What this task involves: Copy out exactly the lines from the first line of the material below through the line containing "sailboat('sailing_yacht', 'lone small", and nothing beyond them.

Dataset excerpt:
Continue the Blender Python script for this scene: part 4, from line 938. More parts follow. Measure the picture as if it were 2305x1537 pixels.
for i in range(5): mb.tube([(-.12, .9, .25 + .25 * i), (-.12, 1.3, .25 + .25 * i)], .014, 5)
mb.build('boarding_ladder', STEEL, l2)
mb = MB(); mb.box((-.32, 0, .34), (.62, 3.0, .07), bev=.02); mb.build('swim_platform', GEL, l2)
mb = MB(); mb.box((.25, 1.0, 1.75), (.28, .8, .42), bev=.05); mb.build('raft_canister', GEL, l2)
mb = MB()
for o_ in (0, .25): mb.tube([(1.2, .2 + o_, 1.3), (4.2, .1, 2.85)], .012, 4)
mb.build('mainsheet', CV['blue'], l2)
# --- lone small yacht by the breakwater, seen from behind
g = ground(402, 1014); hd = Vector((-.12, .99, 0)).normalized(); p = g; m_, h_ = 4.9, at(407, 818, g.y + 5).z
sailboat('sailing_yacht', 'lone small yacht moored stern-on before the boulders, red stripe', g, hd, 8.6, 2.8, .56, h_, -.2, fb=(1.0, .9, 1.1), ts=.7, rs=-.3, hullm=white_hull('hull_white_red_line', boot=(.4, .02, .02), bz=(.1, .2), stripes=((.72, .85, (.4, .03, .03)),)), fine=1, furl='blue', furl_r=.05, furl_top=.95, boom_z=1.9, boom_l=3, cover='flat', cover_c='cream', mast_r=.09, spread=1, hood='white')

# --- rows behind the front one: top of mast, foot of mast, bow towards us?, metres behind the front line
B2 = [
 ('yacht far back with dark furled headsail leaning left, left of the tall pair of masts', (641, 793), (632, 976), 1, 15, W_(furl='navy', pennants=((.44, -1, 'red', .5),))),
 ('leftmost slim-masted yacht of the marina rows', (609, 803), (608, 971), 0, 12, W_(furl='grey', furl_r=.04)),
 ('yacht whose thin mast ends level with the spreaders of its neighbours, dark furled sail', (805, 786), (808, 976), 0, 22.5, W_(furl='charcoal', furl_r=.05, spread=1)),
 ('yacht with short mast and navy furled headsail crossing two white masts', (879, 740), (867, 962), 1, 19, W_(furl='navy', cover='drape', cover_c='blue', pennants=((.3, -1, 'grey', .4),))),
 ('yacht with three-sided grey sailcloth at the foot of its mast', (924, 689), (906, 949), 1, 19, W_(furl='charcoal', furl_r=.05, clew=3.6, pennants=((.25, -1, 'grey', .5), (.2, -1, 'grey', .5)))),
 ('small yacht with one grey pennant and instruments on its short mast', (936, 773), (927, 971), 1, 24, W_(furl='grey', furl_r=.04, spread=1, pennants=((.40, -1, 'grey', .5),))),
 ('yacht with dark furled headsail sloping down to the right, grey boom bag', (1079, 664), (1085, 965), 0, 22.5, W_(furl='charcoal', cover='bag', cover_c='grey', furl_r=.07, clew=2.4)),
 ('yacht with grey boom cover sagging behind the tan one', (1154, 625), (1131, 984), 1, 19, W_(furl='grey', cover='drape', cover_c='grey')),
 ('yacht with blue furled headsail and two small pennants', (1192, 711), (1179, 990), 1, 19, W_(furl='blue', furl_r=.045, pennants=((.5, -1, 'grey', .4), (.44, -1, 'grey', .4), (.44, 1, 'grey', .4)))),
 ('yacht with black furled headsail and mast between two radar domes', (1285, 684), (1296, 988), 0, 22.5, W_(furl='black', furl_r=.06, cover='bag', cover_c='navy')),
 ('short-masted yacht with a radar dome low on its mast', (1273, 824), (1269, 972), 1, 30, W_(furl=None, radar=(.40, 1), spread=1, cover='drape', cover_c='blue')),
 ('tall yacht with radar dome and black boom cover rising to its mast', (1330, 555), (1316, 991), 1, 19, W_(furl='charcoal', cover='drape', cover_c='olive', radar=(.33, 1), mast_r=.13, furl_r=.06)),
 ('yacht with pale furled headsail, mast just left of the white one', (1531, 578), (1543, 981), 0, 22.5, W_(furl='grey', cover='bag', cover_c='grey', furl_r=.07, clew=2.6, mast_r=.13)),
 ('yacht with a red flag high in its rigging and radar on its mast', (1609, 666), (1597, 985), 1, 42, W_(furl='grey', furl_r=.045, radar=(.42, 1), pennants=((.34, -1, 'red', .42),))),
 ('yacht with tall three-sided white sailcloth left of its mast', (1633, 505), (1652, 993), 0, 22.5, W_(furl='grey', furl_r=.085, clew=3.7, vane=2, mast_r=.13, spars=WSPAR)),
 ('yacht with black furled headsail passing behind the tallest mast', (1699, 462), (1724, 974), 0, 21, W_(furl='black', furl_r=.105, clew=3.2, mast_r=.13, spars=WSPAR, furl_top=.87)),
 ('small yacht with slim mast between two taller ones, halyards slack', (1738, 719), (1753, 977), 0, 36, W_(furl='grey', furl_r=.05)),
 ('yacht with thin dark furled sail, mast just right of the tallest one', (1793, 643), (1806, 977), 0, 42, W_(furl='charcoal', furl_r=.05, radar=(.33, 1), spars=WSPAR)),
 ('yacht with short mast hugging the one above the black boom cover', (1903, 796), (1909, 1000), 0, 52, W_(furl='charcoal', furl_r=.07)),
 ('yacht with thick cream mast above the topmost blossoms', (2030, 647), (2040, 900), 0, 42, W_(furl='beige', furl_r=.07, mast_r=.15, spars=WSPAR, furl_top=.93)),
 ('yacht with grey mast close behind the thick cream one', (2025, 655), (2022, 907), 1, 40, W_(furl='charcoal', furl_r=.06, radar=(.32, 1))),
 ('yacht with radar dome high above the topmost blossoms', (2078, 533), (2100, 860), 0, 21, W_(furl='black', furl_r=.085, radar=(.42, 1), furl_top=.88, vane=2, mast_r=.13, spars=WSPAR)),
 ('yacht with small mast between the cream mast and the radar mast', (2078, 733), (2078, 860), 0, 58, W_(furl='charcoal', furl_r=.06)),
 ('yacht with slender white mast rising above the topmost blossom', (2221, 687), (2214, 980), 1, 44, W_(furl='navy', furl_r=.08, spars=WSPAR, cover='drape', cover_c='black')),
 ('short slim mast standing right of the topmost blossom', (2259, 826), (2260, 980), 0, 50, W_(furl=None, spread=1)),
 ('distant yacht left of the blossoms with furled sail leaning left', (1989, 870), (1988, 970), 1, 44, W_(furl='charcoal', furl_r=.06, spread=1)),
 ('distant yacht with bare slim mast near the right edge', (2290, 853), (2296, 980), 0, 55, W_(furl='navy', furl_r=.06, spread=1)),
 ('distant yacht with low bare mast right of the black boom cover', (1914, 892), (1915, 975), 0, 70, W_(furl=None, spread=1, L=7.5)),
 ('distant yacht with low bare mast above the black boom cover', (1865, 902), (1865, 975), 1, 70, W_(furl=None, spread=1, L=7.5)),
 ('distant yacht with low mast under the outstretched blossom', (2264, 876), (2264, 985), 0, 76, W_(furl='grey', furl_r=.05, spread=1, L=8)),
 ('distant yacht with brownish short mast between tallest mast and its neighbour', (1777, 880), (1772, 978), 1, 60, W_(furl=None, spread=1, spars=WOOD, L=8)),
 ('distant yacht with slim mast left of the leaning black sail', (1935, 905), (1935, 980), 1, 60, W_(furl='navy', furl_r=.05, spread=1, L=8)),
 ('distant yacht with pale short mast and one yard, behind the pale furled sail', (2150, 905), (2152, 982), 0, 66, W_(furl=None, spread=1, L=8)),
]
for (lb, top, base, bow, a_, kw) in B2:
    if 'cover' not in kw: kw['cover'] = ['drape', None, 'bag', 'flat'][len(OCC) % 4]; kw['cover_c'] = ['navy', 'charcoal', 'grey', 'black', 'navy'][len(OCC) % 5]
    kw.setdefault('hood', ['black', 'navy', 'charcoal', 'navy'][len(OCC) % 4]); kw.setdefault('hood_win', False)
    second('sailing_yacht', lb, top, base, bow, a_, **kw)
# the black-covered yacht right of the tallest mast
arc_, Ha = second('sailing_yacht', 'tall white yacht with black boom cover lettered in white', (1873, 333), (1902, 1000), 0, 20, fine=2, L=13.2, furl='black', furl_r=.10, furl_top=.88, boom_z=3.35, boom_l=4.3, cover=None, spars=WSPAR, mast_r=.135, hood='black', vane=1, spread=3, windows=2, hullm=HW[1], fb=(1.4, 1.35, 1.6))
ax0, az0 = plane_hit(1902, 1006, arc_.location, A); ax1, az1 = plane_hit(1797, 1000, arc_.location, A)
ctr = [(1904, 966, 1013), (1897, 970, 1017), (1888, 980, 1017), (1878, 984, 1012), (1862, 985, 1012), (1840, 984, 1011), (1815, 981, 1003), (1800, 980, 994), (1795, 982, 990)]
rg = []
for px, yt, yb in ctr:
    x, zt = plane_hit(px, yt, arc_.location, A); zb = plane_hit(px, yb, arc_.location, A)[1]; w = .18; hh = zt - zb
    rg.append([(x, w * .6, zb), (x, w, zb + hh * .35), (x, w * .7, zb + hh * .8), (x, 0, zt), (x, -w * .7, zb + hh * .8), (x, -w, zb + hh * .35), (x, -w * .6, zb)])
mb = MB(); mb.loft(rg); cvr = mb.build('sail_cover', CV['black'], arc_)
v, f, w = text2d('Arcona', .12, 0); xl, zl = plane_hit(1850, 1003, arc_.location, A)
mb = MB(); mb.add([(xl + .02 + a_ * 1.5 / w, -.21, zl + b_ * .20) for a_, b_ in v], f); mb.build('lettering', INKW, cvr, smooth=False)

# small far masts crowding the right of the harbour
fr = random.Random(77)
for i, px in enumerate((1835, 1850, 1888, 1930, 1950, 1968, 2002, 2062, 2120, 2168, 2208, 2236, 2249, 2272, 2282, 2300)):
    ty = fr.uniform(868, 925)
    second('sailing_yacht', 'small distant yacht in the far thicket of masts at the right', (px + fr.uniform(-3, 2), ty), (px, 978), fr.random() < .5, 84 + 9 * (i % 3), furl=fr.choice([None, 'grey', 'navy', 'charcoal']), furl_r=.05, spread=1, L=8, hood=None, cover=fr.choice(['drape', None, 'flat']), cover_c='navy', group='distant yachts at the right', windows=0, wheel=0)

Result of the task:
Continue the Blender Python script for this scene: part 4, from line 938. More parts follow. Measure the picture as if it were 2305x1537 pixels.
for i in range(5): mb.tube([(-.12, .9, .25 + .25 * i), (-.12, 1.3, .25 + .25 * i)], .014, 5)
mb.build('boarding_ladder', STEEL, l2)
mb = MB(); mb.box((-.32, 0, .34), (.62, 3.0, .07), bev=.02); mb.build('swim_platform', GEL, l2)
mb = MB(); mb.box((.25, 1.0, 1.75), (.28, .8, .42), bev=.05); mb.build('raft_canister', GEL, l2)
mb = MB()
for o_ in (0, .25): mb.tube([(1.2, .2 + o_, 1.3), (4.2, .1, 2.85)], .012, 4)
mb.build('mainsheet', CV['blue'], l2)
# --- lone small yacht by the breakwater, seen from behind
g = ground(402, 1014); hd = Vector((-.12, .99, 0)).normalized(); p = g; m_, h_ = 4.9, at(407, 818, g.y + 5).z
sailboat('sailing_yacht', 'lone small yacht moored stern-on before the boulders, red stripe', g, hd, 8.6, 2.8, .56, h_, -.2, fb=(1.0, .9, 1.1), ts=.7, rs=-.3, hullm=white_hull('hull_white_red_line', boot=(.4, .02, .02), bz=(.1, .2), stripes=((.72, .85, (.4, .03, .03)),)), fine=1, furl='blue', furl_r=.05, furl_top=.95, boom_z=1.9, boom_l=3, cover='flat', cover_c='cream', mast_r=.09, spread=1, hood='white')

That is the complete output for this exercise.